The establishing shots are impressive and the contrast in the two leading characters is well brought out. Even though they have not seen much of each other it is absence that makes the heart grow fonder. "I lost your mother 22 months in marriage but that was enough to last a lifetime," says Ada’s dad. And it looks like Ada is made of the same stuff.

The outdoor locales are charmingly shot by cinematographer John Seale even though snow is not an embellishment for photography.

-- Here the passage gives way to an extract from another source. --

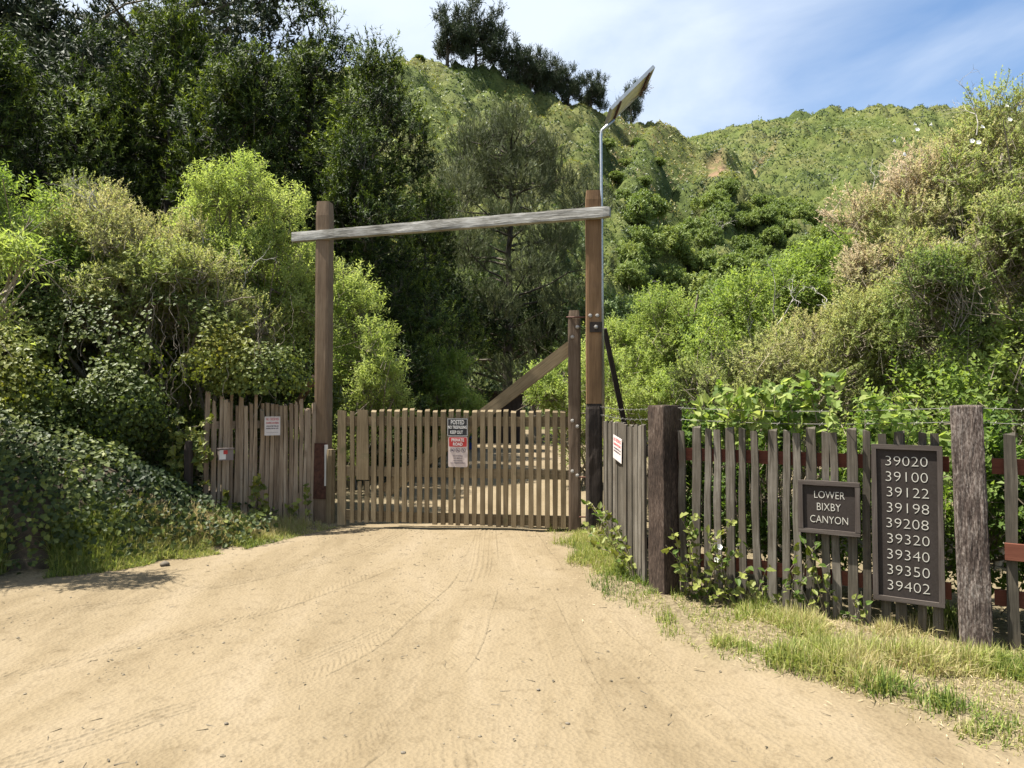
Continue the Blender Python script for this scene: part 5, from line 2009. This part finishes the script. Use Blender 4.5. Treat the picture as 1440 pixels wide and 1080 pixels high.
# long grass at the foot of the ivy bank
g = Geo()
n = 70000
y = r.uniform(5.2, 9.5, n)
x = np.interp(y, LEy, LEx) - r.uniform(-.12, .75, n)
cl = fbm(np.column_stack([x, y]), 1.5, 55, 2)
ok = (cl > .36) & (r.random(n) < np.interp(y, [5, 7.5, 8.5, 9.5], [.8, .6, .35, .22]))
x, y = x[ok], y[ok]
n = len(x)
dl = np.interp(y, LEy, LEx) - x
h = r.uniform(.16, .46, n) * np.clip(.35 + dl * 1.6, .25, 1) * np.interp(y, [6, 9], [1.1, .5])
tone = .60 + (fbm(np.column_stack([x, y]), 1.1, 56, 2) - .5) * 1.3 + r.normal(0, .15, n)
grass(g, x, y, h, r, tone, .6, .006)
gb_ = g.mesh('bank_grass', G_GRASS)
co = np.zeros(len(gb_.vertices) * 3, np.float32)
gb_.vertices.foreach_get('co', co)
co = co.reshape(-1, 3)
co[:, 2] += np.repeat(np.clip(bank_h(x, y) * .9, 0, 1), 5)
gb_.vertices.foreach_set('co', co.ravel())
tag(link('bank_grass', gb_), 'long arching grass at the foot of the ivy bank', 'grass', kind='stuff')
# tufts standing out on the dirt edge
for i, (px, py, nn_, hh, lab) in enumerate(((1245, 985, 260, .13, 'grey green grass tuft out on the dirt in front of the house number board'), (1330, 1010, 220, .12, 'green grass tuft near the lower right corner of the verge'),
                                            (1395, 1040, 160, .08, 'low bluish weed tuft at the lower right corner'), (1325, 885, 240, .20, 'tall green grass tuft left of the thick pitted post'))):
    c = gnd(px, py)
    g = Geo()
    rr_ = rng_(960 + i)
    x = c.x + rr_.normal(0, .075, nn_)
    y = c.y + rr_.normal(0, .06, nn_)
    grass(g, x, y, hh * rr_.uniform(.5, 1.3, nn_), rr_, .22 + rr_.normal(0, .16, nn_), .7, .007)
    tag(link('grass_tuft', g.mesh('grass_tuft', G_GRASS)), lab, 'grass tuft')

# ---- stones, pebbles, twigs
ico = np.array([(0, 0, 1)] + [(math.cos(a) * .9, math.sin(a) * .9, .35) for a in np.arange(5) * 1.2566] + [(math.cos(a) * .9, math.sin(a) * .9, -.35) for a in np.arange(5) * 1.2566 + .628] + [(0, 0, -1)])
icf = []
for j in range(5):
    q = (j + 1) % 5
    icf += [(0, 1 + j, 1 + q), (1 + j, 6 + j, 1 + q), (1 + q, 6 + j, 6 + q), (11, 6 + q, 6 + j)]
icf = np.array(icf)
r = rng_(970)
n = 5200
y = 2.6 + 7.0 * r.random(n) ** 1.3
x = np.interp(y, LEy, LEx) + r.random(n) * (np.interp(y, REy, REx) - np.interp(y, LEy, LEx)) * 1.0
cl = fbm(np.column_stack([x, y]), 1.1, 57, 3)
ok = r.random(n) < np.clip((cl - .42) * 4, .10, 1)
x, y = x[ok], y[ok]
n = len(x)
s = np.exp(r.normal(math.log(.0033), .5, n))
V = ico[None] * s[:, None, None] * r.uniform(.7, 1.3, (n, 12, 3)) * [1, 1, .65] + np.column_stack([x, y, road_z(x, y) + s * .2])[:, None]
Fa = (np.arange(n)[:, None, None] * 12 + icf[None]).reshape(-1, 3)
g = Geo()
g.add(V.reshape(-1, 3), Fa)
tag(link('gravel', g.mesh('gravel', M_PEBBLE)), 'scattered gravel and small pebbles on the dirt road', 'gravel', kind='stuff')
for i, (px, py, s, lab) in enumerate(((231, 796, .045, 'grey fist sized stone at the left edge of the dirt road'), (292, 795, .010, 'small brown stone right of the grey one by the bank'), (798, 1014, .010, 'small stone on the bare dirt in the lower right foreground'),
                                      (318, 1015, .010, 'brown pebble on the dirt in the lower left foreground'), (567, 1055, .010, 'dark pebble near the bottom edge of the photo'), (757, 967, .010, 'dark pebble in the middle of the dirt foreground'))):
    c = gnd(px, py)
    rr_ = rng_(975 + i)
    g = Geo()
    V = ico * rr_.uniform(.75, 1.25, (12, 3)) * [s * 1.3, s, s * .7] + [0, 0, s * .35]
    # one subdivision for a rounder stone
    ed, V2, F2 = {}, list(V), []
    for t3 in icf:
        m3 = []
        for e0, e1 in ((0, 1), (1, 2), (2, 0)):
            k_ = tuple(sorted((t3[e0], t3[e1])))
            if k_ not in ed:
                ed[k_] = len(V2)
                V2.append((V[k_[0]] + V[k_[1]]) / 2 * rr_.uniform(1.03, 1.12))
            m3.append(ed[k_])
        F2 += [(t3[0], m3[0], m3[2]), (t3[1], m3[1], m3[0]), (t3[2], m3[2], m3[1]), tuple(m3)]
    g.add(V2, F2)
    zz = float(road_z(np.array([c.x]), np.array([c.y]))[0])
    tag(link('stone', g.mesh('stone', M_STONE, True), None, Matrix.Translation((c.x, c.y, zz))), lab, 'stone')
g = Geo()
n = 260
y = 2.7 + 6.5 * r.random(n)
x = np.interp(y, LEy, LEx) + r.random(n) * (np.interp(y, REy, REx) - np.interp(y, LEy, LEx))
a = r.uniform(0, 6.28, n)
L_ = r.uniform(.015, .07, n)
A = np.column_stack([x, y, road_z(x, y) + .004])
B = A + np.column_stack([np.cos(a) * L_, np.sin(a) * L_, r.normal(0, .003, n)])
g.sticks(A, B, .0022)
x2, y2 = x[::2] + .1, y[::2]
n2 = len(x2)
aa = r.uniform(0, 6.28, n2)
g.leaves(np.column_stack([x2, y2, road_z(x2, y2) + .005]), np.column_stack([np.cos(aa), np.sin(aa), r.uniform(0, .4, n2)]), np.tile([0, 0, 1.0], (n2, 1)), r.uniform(.015, .035, n2), r.uniform(.008, .016, n2), .3, .5)
tag(link('twig_litter', g.mesh('twig_litter', M_BARK)), 'small dark twigs and dead leaves scattered over the dirt road', 'litter', kind='stuff')
print('TRIS', sum(len(o.data.polygons) for o in S.objects if o.type == 'MESH'), 'OBJS', len(S.objects))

But it is the strength of the narrative that keeps the viewer absorbed right through its 150-minute duration.

Donald Sutherland is rather stilted as the preacher reciting his lines almost schoolboy-like but there are a host of well known performers in cameos like Natalie Portman, kathy Baker and Eileen Atkins but it is Jude Law and Nicole Kidman who are able to keep the film together with brilliant performances, ably supported by Renee Zellweger who is well disguised as the tough Southern woman. Law underplays his part unlike his cameo as the Killer in Road to Perdition but Kidman goes through a whole gamut of emotions, almost Like Scarlet O’Hara in Gone With the Wind.

In the best tradition of the pioneering Acerican films like The Last of the Mohicans this film based on a National Book Award-winning novel by Charles Frazier has all the ingredients of a classic. It shines like a beacon among the poor Hollywood products of today. Don’t miss it.